[Start of Supplied information]

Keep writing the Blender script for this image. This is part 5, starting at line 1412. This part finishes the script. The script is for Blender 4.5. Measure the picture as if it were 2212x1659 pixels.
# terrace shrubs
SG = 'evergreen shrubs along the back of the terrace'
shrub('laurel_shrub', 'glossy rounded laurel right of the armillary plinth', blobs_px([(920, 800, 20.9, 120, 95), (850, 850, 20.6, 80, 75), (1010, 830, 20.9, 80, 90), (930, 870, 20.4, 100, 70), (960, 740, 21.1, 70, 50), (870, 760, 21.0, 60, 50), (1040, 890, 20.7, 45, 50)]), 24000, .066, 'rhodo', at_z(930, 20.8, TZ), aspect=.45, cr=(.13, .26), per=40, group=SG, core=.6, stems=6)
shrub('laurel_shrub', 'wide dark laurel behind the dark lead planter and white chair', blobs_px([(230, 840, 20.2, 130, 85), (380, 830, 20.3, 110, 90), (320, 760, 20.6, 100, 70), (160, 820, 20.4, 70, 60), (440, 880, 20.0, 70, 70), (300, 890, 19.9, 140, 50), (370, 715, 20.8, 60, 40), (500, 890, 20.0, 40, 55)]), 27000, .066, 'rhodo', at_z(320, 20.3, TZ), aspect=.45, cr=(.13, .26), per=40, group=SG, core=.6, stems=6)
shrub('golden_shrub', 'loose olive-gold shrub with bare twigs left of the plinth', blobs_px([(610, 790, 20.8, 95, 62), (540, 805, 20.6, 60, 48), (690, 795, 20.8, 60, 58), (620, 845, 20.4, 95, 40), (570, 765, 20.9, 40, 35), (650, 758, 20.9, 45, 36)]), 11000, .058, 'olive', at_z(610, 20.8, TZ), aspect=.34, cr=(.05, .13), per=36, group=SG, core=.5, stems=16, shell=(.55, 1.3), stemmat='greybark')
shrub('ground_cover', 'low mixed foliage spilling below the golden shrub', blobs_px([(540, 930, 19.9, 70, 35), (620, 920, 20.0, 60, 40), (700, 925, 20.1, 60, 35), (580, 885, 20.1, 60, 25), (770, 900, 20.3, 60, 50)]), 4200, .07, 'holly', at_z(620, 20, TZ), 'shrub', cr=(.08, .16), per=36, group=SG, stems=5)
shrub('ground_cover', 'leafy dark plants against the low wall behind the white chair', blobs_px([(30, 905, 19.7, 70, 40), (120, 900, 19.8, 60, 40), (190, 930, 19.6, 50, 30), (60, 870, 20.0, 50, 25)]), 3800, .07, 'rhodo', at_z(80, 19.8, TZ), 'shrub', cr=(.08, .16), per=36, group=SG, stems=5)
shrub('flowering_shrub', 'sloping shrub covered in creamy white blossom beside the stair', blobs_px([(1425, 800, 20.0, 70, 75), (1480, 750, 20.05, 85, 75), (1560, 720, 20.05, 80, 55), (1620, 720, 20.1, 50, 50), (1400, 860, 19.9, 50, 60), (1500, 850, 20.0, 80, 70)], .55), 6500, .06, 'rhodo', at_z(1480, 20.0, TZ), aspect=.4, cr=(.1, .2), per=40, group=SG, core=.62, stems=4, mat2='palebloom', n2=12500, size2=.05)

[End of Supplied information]

- _What is being asked_
Extract the complete listing verbatim.

- _Output for this exercise_
Keep writing the Blender script for this image. This is part 5, starting at line 1412. This part finishes the script. The script is for Blender 4.5. Measure the picture as if it were 2212x1659 pixels.
# terrace shrubs
SG = 'evergreen shrubs along the back of the terrace'
shrub('laurel_shrub', 'glossy rounded laurel right of the armillary plinth', blobs_px([(920, 800, 20.9, 120, 95), (850, 850, 20.6, 80, 75), (1010, 830, 20.9, 80, 90), (930, 870, 20.4, 100, 70), (960, 740, 21.1, 70, 50), (870, 760, 21.0, 60, 50), (1040, 890, 20.7, 45, 50)]), 24000, .066, 'rhodo', at_z(930, 20.8, TZ), aspect=.45, cr=(.13, .26), per=40, group=SG, core=.6, stems=6)
shrub('laurel_shrub', 'wide dark laurel behind the dark lead planter and white chair', blobs_px([(230, 840, 20.2, 130, 85), (380, 830, 20.3, 110, 90), (320, 760, 20.6, 100, 70), (160, 820, 20.4, 70, 60), (440, 880, 20.0, 70, 70), (300, 890, 19.9, 140, 50), (370, 715, 20.8, 60, 40), (500, 890, 20.0, 40, 55)]), 27000, .066, 'rhodo', at_z(320, 20.3, TZ), aspect=.45, cr=(.13, .26), per=40, group=SG, core=.6, stems=6)
shrub('golden_shrub', 'loose olive-gold shrub with bare twigs left of the plinth', blobs_px([(610, 790, 20.8, 95, 62), (540, 805, 20.6, 60, 48), (690, 795, 20.8, 60, 58), (620, 845, 20.4, 95, 40), (570, 765, 20.9, 40, 35), (650, 758, 20.9, 45, 36)]), 11000, .058, 'olive', at_z(610, 20.8, TZ), aspect=.34, cr=(.05, .13), per=36, group=SG, core=.5, stems=16, shell=(.55, 1.3), stemmat='greybark')
shrub('ground_cover', 'low mixed foliage spilling below the golden shrub', blobs_px([(540, 930, 19.9, 70, 35), (620, 920, 20.0, 60, 40), (700, 925, 20.1, 60, 35), (580, 885, 20.1, 60, 25), (770, 900, 20.3, 60, 50)]), 4200, .07, 'holly', at_z(620, 20, TZ), 'shrub', cr=(.08, .16), per=36, group=SG, stems=5)
shrub('ground_cover', 'leafy dark plants against the low wall behind the white chair', blobs_px([(30, 905, 19.7, 70, 40), (120, 900, 19.8, 60, 40), (190, 930, 19.6, 50, 30), (60, 870, 20.0, 50, 25)]), 3800, .07, 'rhodo', at_z(80, 19.8, TZ), 'shrub', cr=(.08, .16), per=36, group=SG, stems=5)
shrub('flowering_shrub', 'sloping shrub covered in creamy white blossom beside the stair', blobs_px([(1425, 800, 20.0, 70, 75), (1480, 750, 20.05, 85, 75), (1560, 720, 20.05, 80, 55), (1620, 720, 20.1, 50, 50), (1400, 860, 19.9, 50, 60), (1500, 850, 20.0, 80, 70)], .55), 6500, .06, 'rhodo', at_z(1480, 20.0, TZ), aspect=.4, cr=(.1, .2), per=40, group=SG, core=.62, stems=4, mat2='palebloom', n2=12500, size2=.05)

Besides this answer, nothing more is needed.